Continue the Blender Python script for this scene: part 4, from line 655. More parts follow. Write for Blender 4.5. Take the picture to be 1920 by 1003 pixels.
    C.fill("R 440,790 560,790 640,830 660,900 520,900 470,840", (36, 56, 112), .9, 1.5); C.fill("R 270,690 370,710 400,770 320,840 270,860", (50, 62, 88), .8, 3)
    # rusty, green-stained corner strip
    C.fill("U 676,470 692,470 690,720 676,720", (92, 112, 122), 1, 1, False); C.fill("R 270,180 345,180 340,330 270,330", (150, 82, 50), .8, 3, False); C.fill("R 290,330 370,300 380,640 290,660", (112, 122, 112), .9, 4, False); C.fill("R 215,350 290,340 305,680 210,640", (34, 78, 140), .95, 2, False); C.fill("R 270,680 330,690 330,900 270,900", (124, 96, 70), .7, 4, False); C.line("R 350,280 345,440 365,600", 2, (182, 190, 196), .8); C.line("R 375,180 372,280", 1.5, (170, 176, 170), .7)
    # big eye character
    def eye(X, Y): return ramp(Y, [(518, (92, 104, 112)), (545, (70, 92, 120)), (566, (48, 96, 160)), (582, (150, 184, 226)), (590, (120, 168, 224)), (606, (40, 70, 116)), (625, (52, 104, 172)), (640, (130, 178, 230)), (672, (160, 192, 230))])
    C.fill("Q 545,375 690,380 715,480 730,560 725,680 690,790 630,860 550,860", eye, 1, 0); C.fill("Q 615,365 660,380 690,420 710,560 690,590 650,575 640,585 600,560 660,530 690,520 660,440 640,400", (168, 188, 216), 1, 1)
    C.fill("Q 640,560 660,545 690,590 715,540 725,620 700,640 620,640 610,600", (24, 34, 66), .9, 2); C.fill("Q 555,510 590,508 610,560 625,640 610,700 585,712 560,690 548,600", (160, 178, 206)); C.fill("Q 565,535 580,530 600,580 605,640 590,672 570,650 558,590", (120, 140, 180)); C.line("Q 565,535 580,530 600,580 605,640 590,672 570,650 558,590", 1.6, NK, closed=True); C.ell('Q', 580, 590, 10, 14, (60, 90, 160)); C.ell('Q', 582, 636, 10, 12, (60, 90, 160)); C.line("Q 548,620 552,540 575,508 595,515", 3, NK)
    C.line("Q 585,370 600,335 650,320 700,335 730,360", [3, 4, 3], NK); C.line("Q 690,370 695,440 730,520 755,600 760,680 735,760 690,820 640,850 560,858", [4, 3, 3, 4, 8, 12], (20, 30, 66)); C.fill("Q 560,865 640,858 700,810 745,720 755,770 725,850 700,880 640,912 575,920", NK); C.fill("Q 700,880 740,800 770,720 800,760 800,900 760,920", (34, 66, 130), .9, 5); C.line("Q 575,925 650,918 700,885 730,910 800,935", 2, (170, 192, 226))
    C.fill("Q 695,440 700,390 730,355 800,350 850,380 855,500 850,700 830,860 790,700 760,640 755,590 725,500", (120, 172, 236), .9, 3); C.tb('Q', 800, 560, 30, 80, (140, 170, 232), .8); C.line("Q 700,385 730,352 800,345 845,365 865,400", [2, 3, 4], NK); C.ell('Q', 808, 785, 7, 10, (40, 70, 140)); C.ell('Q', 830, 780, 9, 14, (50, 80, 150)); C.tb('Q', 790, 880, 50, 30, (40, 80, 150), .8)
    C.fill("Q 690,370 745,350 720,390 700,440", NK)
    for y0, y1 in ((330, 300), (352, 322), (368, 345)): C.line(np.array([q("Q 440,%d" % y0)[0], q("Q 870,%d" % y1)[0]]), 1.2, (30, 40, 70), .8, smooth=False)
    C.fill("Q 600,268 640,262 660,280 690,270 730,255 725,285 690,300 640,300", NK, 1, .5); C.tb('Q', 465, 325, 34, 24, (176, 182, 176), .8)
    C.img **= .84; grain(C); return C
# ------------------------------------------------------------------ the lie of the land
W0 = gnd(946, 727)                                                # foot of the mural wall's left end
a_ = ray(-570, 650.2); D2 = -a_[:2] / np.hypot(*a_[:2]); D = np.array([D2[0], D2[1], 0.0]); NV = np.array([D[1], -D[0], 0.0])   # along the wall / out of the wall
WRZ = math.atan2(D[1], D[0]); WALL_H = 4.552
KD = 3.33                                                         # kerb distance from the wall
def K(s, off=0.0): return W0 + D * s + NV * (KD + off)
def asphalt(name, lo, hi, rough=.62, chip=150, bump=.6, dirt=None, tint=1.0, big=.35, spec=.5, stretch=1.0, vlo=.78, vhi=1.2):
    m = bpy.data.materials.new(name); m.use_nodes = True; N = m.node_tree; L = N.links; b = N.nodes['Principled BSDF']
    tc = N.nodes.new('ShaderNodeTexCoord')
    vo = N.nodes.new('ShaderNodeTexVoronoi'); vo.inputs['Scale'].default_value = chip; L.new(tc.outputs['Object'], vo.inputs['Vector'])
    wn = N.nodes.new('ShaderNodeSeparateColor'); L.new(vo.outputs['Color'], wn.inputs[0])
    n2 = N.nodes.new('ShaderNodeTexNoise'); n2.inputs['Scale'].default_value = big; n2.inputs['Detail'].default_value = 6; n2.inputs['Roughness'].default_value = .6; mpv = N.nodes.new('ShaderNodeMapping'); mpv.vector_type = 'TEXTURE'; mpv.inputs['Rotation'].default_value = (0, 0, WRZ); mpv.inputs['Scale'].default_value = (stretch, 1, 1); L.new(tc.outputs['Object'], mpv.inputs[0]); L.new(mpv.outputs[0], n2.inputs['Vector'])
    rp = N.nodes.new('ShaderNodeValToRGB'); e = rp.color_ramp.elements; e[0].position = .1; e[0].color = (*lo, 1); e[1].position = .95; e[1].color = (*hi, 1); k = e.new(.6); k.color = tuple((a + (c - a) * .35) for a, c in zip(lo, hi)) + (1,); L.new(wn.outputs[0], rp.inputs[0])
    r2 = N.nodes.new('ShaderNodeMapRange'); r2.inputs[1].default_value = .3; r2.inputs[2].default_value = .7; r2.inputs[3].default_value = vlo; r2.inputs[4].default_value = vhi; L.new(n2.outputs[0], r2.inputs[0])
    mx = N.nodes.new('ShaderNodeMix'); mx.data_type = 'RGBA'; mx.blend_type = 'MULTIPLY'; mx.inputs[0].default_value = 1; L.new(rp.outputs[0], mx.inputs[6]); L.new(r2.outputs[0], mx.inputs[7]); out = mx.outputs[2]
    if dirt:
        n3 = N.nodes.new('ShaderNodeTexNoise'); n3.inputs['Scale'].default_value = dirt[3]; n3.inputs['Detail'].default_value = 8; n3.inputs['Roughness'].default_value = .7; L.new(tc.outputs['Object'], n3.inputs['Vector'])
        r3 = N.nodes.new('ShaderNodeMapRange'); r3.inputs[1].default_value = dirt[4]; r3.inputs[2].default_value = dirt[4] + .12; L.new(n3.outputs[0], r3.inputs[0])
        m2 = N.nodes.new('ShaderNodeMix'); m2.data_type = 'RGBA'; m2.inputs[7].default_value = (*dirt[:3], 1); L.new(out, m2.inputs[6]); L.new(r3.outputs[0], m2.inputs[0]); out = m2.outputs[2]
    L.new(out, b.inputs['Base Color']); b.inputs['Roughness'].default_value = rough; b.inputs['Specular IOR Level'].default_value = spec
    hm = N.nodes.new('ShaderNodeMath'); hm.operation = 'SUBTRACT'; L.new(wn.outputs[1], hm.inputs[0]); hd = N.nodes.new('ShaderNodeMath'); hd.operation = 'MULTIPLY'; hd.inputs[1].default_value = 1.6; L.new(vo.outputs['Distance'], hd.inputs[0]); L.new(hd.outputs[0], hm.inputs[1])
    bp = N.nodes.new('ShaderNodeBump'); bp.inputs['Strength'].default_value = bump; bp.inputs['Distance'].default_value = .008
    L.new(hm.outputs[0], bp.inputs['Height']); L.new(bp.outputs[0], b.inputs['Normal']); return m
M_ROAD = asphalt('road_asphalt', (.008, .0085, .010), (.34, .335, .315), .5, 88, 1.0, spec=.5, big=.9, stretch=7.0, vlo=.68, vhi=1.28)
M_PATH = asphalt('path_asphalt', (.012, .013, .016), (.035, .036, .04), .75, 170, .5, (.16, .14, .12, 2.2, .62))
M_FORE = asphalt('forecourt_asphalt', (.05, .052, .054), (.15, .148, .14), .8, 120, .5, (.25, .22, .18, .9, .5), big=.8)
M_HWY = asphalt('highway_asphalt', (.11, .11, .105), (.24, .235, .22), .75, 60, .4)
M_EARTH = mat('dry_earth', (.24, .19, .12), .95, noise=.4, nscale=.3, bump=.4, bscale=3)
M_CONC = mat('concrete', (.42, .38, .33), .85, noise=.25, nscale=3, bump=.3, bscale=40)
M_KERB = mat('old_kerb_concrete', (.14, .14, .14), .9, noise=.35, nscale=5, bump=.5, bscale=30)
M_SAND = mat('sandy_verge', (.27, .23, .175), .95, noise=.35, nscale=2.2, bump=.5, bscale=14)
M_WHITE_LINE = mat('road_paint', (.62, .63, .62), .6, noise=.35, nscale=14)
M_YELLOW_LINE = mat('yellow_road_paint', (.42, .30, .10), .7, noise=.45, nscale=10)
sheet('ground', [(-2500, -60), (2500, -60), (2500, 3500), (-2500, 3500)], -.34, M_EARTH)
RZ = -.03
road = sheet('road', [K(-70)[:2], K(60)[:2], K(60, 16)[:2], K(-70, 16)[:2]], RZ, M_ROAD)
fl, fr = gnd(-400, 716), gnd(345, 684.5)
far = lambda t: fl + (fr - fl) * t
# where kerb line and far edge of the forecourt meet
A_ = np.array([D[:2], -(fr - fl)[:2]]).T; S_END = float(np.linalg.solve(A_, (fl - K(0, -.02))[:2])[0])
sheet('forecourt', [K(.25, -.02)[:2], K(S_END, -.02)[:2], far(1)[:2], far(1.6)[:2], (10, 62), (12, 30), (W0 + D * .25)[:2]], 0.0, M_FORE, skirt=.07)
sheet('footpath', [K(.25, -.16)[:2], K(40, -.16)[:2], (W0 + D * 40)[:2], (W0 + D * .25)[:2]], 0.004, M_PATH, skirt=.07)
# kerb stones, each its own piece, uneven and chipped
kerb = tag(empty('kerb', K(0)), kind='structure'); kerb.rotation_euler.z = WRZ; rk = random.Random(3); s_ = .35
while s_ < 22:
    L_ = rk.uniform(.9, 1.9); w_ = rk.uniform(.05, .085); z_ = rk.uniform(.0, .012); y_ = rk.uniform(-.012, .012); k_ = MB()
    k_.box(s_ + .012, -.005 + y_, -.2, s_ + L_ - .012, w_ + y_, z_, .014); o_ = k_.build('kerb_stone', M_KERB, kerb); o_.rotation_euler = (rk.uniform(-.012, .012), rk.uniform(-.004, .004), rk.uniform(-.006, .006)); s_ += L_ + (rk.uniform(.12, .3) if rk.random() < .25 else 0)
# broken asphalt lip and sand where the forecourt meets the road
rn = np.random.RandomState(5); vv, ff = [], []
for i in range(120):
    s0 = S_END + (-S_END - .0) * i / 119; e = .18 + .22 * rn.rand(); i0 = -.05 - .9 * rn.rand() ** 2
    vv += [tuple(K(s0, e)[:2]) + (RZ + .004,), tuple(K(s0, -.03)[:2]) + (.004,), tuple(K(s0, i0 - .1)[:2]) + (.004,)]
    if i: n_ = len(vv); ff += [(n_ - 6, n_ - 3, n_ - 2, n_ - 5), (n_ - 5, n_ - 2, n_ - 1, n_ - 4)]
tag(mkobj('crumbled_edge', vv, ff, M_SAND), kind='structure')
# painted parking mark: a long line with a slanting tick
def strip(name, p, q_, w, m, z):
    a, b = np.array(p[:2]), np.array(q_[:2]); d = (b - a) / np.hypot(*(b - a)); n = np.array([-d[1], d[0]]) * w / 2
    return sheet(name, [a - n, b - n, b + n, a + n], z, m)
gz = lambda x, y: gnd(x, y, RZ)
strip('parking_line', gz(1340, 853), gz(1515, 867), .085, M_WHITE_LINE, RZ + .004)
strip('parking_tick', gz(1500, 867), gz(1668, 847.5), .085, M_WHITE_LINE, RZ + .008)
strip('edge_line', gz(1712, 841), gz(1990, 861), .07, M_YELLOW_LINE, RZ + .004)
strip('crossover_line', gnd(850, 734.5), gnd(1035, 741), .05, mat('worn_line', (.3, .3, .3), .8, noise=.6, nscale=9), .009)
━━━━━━
— What is needed —
Filter the listing for the word "skirt" and copy every line that holds it.

— Final answer —
sheet('forecourt', [K(.25, -.02)[:2], K(S_END, -.02)[:2], far(1)[:2], far(1.6)[:2], (10, 62), (12, 30), (W0 + D * .25)[:2]], 0.0, M_FORE, skirt=.07)
sheet('footpath', [K(.25, -.16)[:2], K(40, -.16)[:2], (W0 + D * 40)[:2], (W0 + D * .25)[:2]], 0.004, M_PATH, skirt=.07)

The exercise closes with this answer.